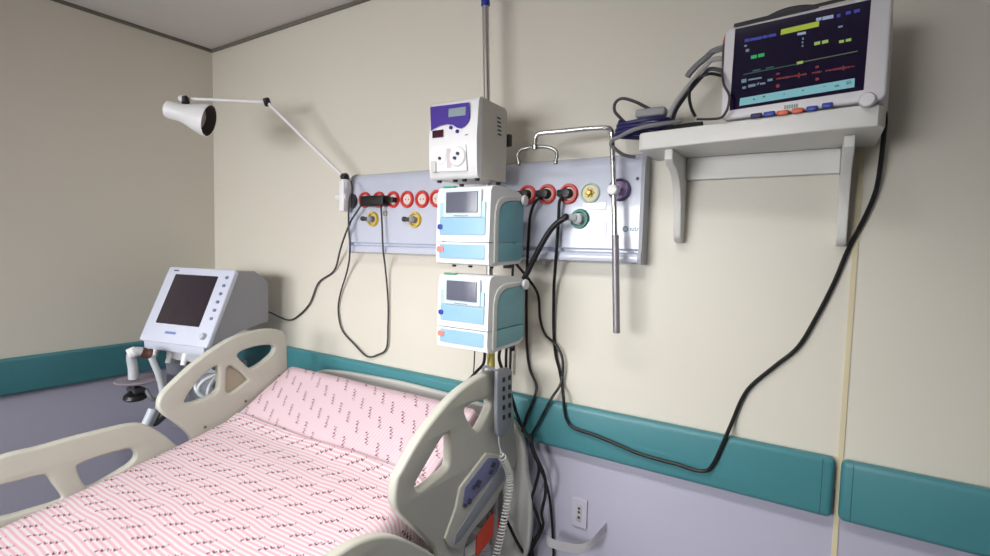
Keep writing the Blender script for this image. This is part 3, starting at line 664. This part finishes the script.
cord('sensor_wire', [lz(530, 425, -.17), onY(*c8(510, 385), -.17), onY(*c8(496, 320), -.17), onY(*c8(505, 265), -.17), onY(*c8(545, 215), -.165), onY(*c8(600, 190), -.165), onY(*c8(640, 190), -.16), L(.006, .05, mh*.55)], .0045, BLACK, 'thin black wire curving off the shelf up to the monitor side')
cord('sensor_wire', [L(-.001, -.020, mh*.56), onY(*c8(690, 250), -.275), onY(*c8(718, 305), -.275), onY(*c8(715, 360), -.275), onY(*c8(700, 400), -.275), onY(*c8(672, 432), -.262), lz(610, 440, -.22), lz(540, 440, -.20)], .0035, CORDG, 'thin grey wire hooping in front of the left edge of the monitor')
c = onY(*c8(285, 425), -.15)
tag(obj('cable_connector', box(c.x-.045, c.x+.045, -.168, -.128, SZ1+.059, SZ1+.084, .006, 3), GREY), 'grey rectangular cable connector lying on the coiled leads on the shelf', 'connector')
def coil(cx, cy, z, rx, ry, turns, r, rise):
    return [Vector((cx+rx*(1-.04*math.floor(t/12))*math.cos(2*PI*t/12), cy+ry*math.sin(2*PI*t/12), z+rise*t/12+.0015*math.sin(t*1.7))) for t in range(int(turns*12)+1)]
cc = onY(*c8(270, 470), -.14)
tag(obj('coiled_lead', tube(coil(cc.x-.012, -.145, SZ1+.008, .088, .050, 3.6, .007, .0125), .0065, 8, 3), NAVY), 'navy blue lead coiled flat on the left end of the shelf', 'cable')
cord('sensor_cable', [lz(450, 450, -.19), lz(330, 468, -.215), lz(230, 486, -.222), onY(*c8(165, 508), -.228), onY(*c8(105, 540), -.222), onY(*c8(75, 553), -.205), onY(*c8(60, 580), -.195), onY(*c8(85, 606), -.18), onY(*c8(135, 640), -.13), onY(*c8(190, 650), -.07)], .006, CABLEG, 'grey cable drooping over the left end of the shelf')
bx = lz(430, 445, -.11)
cord('sensor_cable', [Vector((bx.x-.05, -.165, SZ1+.009)), Vector((bx.x-.02, -.175, SZ1+.010)), Vector((bx.x+.02, -.185, SZ1+.0125)), Vector((bx.x+.06, -.195, SZ1+.0115)), Vector((bx.x+.09, -.20, SZ1+.010))], .0095, BLACK, 'black cable lying on the shelf beside the navy coil')

# ------------------------------------------------------------------ ventilator
TL = Vector((.33, -.400, 1.383)); wd = Vector((math.cos(.216), math.sin(.216), 0)); vw = .438
vn = Vector((wd.y, -wd.x, 0))       # faces the room
vrz = math.atan2(wd.y, wd.x)
VM = Matrix.Translation(TL) @ Matrix.Rotation(vrz, 4, 'Z')      # local x = across, -y = out of the screen, z = up; origin top-left of screen
base = TL+wd*(vw/2)-vn*.02; base.z = 0
vent = thing('ventilator', 'grey ventilator with a dark tilted screen between the bed and the room corner', 'ventilator', tuple(base), vrz)
drop, fwd_ = .345, .165
vp = [(0, 0), (.115, .0), (.205, -.055), (.205, -.27), (.05, -.29), (-.08, -.325), (-fwd_+.004, -drop+.004)]
bm = extr(vp, .006, vw-.006); bm.transform(VM); obj('casing', bm, VGREY, vent, angle=30)
tn = Vector((0, -drop, fwd_)).normalized()          # placeholder (outward normal computed below)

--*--

* WRITTEN TASK
Transcribe the material exactly, leaving every picture out.

* EXPECTED OUTPUT
Keep writing the Blender script for this image. This is part 3, starting at line 664. This part finishes the script.
cord('sensor_wire', [lz(530, 425, -.17), onY(*c8(510, 385), -.17), onY(*c8(496, 320), -.17), onY(*c8(505, 265), -.17), onY(*c8(545, 215), -.165), onY(*c8(600, 190), -.165), onY(*c8(640, 190), -.16), L(.006, .05, mh*.55)], .0045, BLACK, 'thin black wire curving off the shelf up to the monitor side')
cord('sensor_wire', [L(-.001, -.020, mh*.56), onY(*c8(690, 250), -.275), onY(*c8(718, 305), -.275), onY(*c8(715, 360), -.275), onY(*c8(700, 400), -.275), onY(*c8(672, 432), -.262), lz(610, 440, -.22), lz(540, 440, -.20)], .0035, CORDG, 'thin grey wire hooping in front of the left edge of the monitor')
c = onY(*c8(285, 425), -.15)
tag(obj('cable_connector', box(c.x-.045, c.x+.045, -.168, -.128, SZ1+.059, SZ1+.084, .006, 3), GREY), 'grey rectangular cable connector lying on the coiled leads on the shelf', 'connector')
def coil(cx, cy, z, rx, ry, turns, r, rise):
    return [Vector((cx+rx*(1-.04*math.floor(t/12))*math.cos(2*PI*t/12), cy+ry*math.sin(2*PI*t/12), z+rise*t/12+.0015*math.sin(t*1.7))) for t in range(int(turns*12)+1)]
cc = onY(*c8(270, 470), -.14)
tag(obj('coiled_lead', tube(coil(cc.x-.012, -.145, SZ1+.008, .088, .050, 3.6, .007, .0125), .0065, 8, 3), NAVY), 'navy blue lead coiled flat on the left end of the shelf', 'cable')
cord('sensor_cable', [lz(450, 450, -.19), lz(330, 468, -.215), lz(230, 486, -.222), onY(*c8(165, 508), -.228), onY(*c8(105, 540), -.222), onY(*c8(75, 553), -.205), onY(*c8(60, 580), -.195), onY(*c8(85, 606), -.18), onY(*c8(135, 640), -.13), onY(*c8(190, 650), -.07)], .006, CABLEG, 'grey cable drooping over the left end of the shelf')
bx = lz(430, 445, -.11)
cord('sensor_cable', [Vector((bx.x-.05, -.165, SZ1+.009)), Vector((bx.x-.02, -.175, SZ1+.010)), Vector((bx.x+.02, -.185, SZ1+.0125)), Vector((bx.x+.06, -.195, SZ1+.0115)), Vector((bx.x+.09, -.20, SZ1+.010))], .0095, BLACK, 'black cable lying on the shelf beside the navy coil')

# ------------------------------------------------------------------ ventilator
TL = Vector((.33, -.400, 1.383)); wd = Vector((math.cos(.216), math.sin(.216), 0)); vw = .438
vn = Vector((wd.y, -wd.x, 0))       # faces the room
vrz = math.atan2(wd.y, wd.x)
VM = Matrix.Translation(TL) @ Matrix.Rotation(vrz, 4, 'Z')      # local x = across, -y = out of the screen, z = up; origin top-left of screen
base = TL+wd*(vw/2)-vn*.02; base.z = 0
vent = thing('ventilator', 'grey ventilator with a dark tilted screen between the bed and the room corner', 'ventilator', tuple(base), vrz)
drop, fwd_ = .345, .165
vp = [(0, 0), (.115, .0), (.205, -.055), (.205, -.27), (.05, -.29), (-.08, -.325), (-fwd_+.004, -drop+.004)]
bm = extr(vp, .006, vw-.006); bm.transform(VM); obj('casing', bm, VGREY, vent, angle=30)
tn = Vector((0, -drop, fwd_)).normalized()          # placeholder (outward normal computed below)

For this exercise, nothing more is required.